Mas os obstáculos tecnológicos na construção de um gasoduto através da Amazônia - sem falar naspreocupações ambientais -, poderiam elevar os custos para até US$ 40 bilhões, segundo especialistas no setor. "Tente construir um gasoduto através daquele lodaçal - é factível, mas o preço seria tão alto que o projeto seria na prática inviável", opina Stepkowski.

Chavez discorda, exemplificando que a Rússia construiu um gasoduto que se estende por milhares de quilômetros até a Europa.

Mas o Brasil poderá revelar-se relutante em investir tão pesado, após se comprometer a gastar US$ 18 bilhões para reduzir sua dependência de gás importado com a exploração de enormes campos ao largo da costa meridional do país.

O fator custo também poderá inibir a construção de um gasoduto Bolívia-Peru.
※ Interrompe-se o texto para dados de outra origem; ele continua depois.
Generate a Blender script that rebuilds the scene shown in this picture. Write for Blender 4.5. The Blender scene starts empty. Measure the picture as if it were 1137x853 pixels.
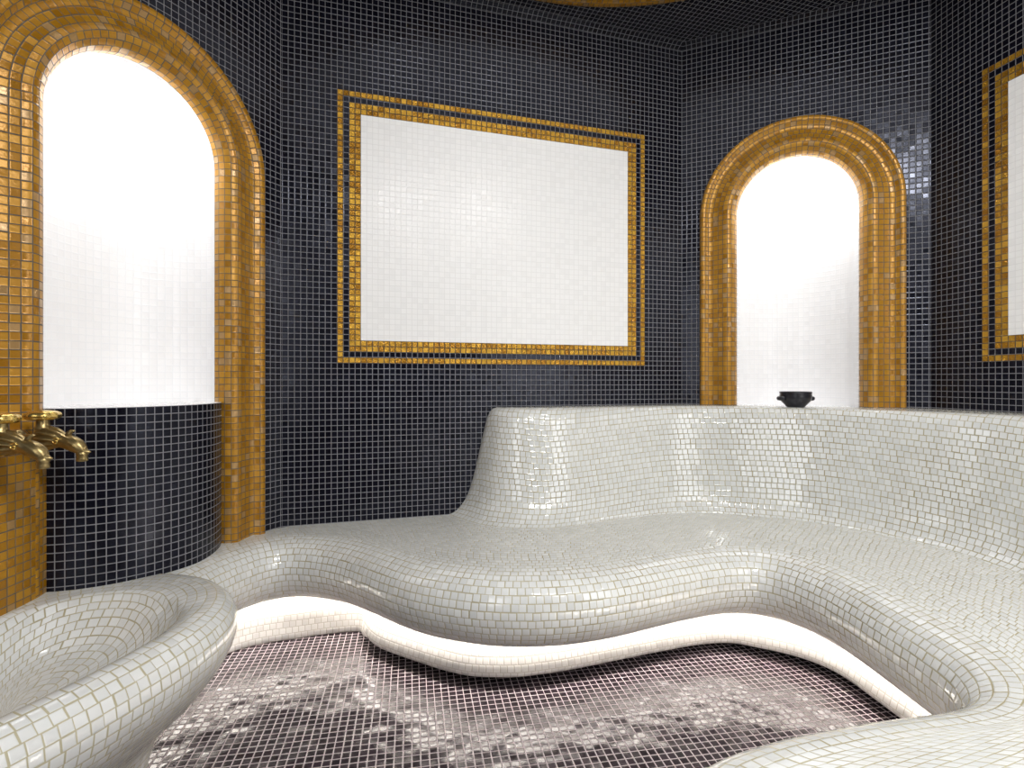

A estatal boliviana vive dificuldades de caixa desde que o setor foi privatizado nos anos 90, e a maioria das companhias estrangeiras que adquiriram os ativos congelaram investimentos devido à incerteza política.

Em campanha, Morales afirmou que a riqueza do gás boliviano foi pilhada na privatização e prometeu estatizar o setor. Desde que foi eleito, abrandou o discurso, mas especialistas dizem que poderá levar seis meses até que haja clareza sobre o clima para investimentos.

As empresas que estavam por trás do plano de transportar gás boliviano para o Chile - BG Group, do Reino Unido; BP, também britânica, por intermédio de sua participação de 60% na Pan American Energy; e a Repsol YPF não confirmaram interesse em financiar um gasoduto Bolívia-Peru.

Se algo pode ser dito com alguma certeza é que provavelmente levará anos de planejamento para decidir se os gasodutos deverão ser construídos, diz Larry Chorn, professor de engenharia petrolífera na Escola de Minas, no Colorado.

"Compatibilizar contrato, financiamento e construção não envolve um esforço trivial", diz. "As preliminares [contratuais e técnicas] consomem de quatro a seis anos antes de um início das obras."